Re: Wrong DIF guard tag on ext2 write

From: Nick Piggin
Date: Wed Jun 02 2010 - 09:41:47 EST


On Wed, Jun 02, 2010 at 09:17:56AM -0400, Martin K. Petersen wrote:
> >>>>> "Nick" == Nick Piggin <npiggin@xxxxxxx> writes:
>
> >> 1) filesystem changed it
> >> 2) corruption on the wire or in the raid controller
> >> 3) the page was corrupted while the IO layer was doing the IO.
> >>
> >> 1 and 2 are easy, we bounce, retry and everyone continues on with
> >> their lives. With #3, we'll recrc and send the IO down again
> >> thinking the data is correct when really we're writing garbage.
> >>
> >> How can we tell these three cases apart?
>
> Nick> Do we really need to handle #3? It could have happened before the
> Nick> checksum was calculated.
>
> Reason #3 is one of the main reasons for having the checksum in the
> first place. The whole premise of the data integrity extensions is that
> the checksum is calculated in close temporal proximity to the data
> creation. I.e. eventually in userland.
>
> Filesystems will inevitably have to be integrity-aware for that to work.
> And it will be their job to keep the data pages stable during DMA.

Let's just think hard about what windows can actually be closed versus
how much effort goes in to closing them. I also prefer not to accept
half-solutions in the kernel because they don't want to implement real
solutions in hardware (it's pretty hard to checksum and protect all
kernel data structures by hand).

For "normal" writes into pagecache, the data can get corrupted anywhere
from after it is generated in userspace, during the copy, while it is
dirty in cache, and while it is being written out.

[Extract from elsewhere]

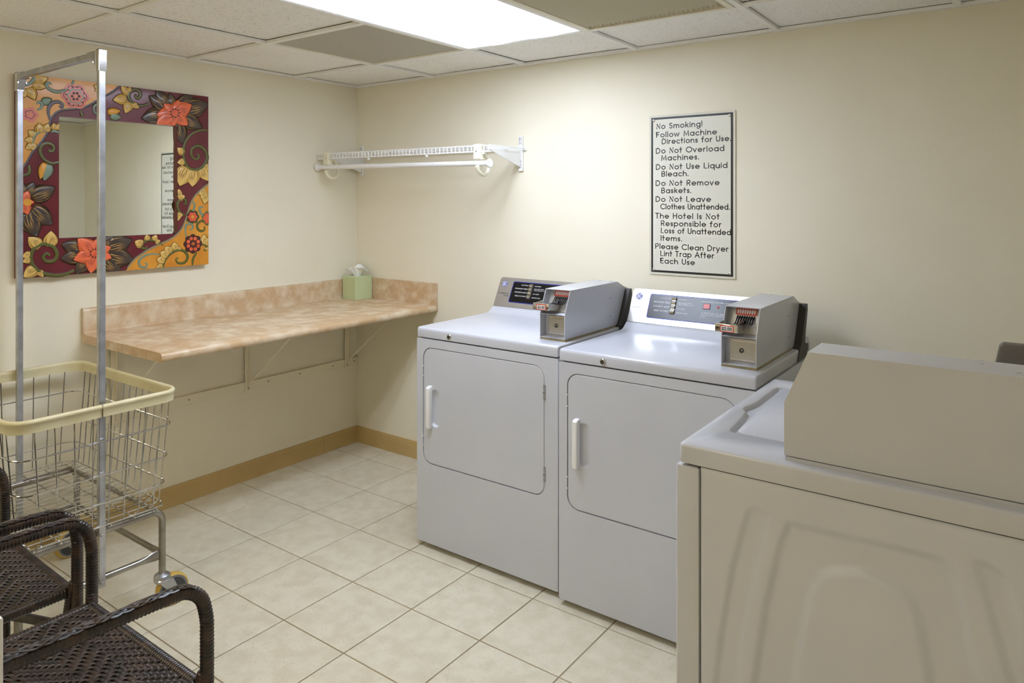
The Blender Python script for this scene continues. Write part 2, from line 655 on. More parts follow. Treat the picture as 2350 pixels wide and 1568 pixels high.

Closing the while it is dirty, while it is being written back window
still leaves a pretty big window. Also, how do you handle mmap writes?
Write protect and checksum the destination page after every store? Or
leave some window between when the pagecache is dirtied and when it is
written back? So I don't know whether it's worth putting a lot of effort
into this case.

If you had an interface for userspace to insert checksums to direct IO
requests or pagecache ranges, then not only can you close the entire gap
between userspace data generation, and writeback. But you also can
handle mmap writes and anything else just fine: userspace knows about
the concurrency details, so it can add the right checksum (and
potentially fsync etc) when it's ready.

And the bounce-retry method would be sufficient to handle IO
transmission errors for normal IOs without being intrusive.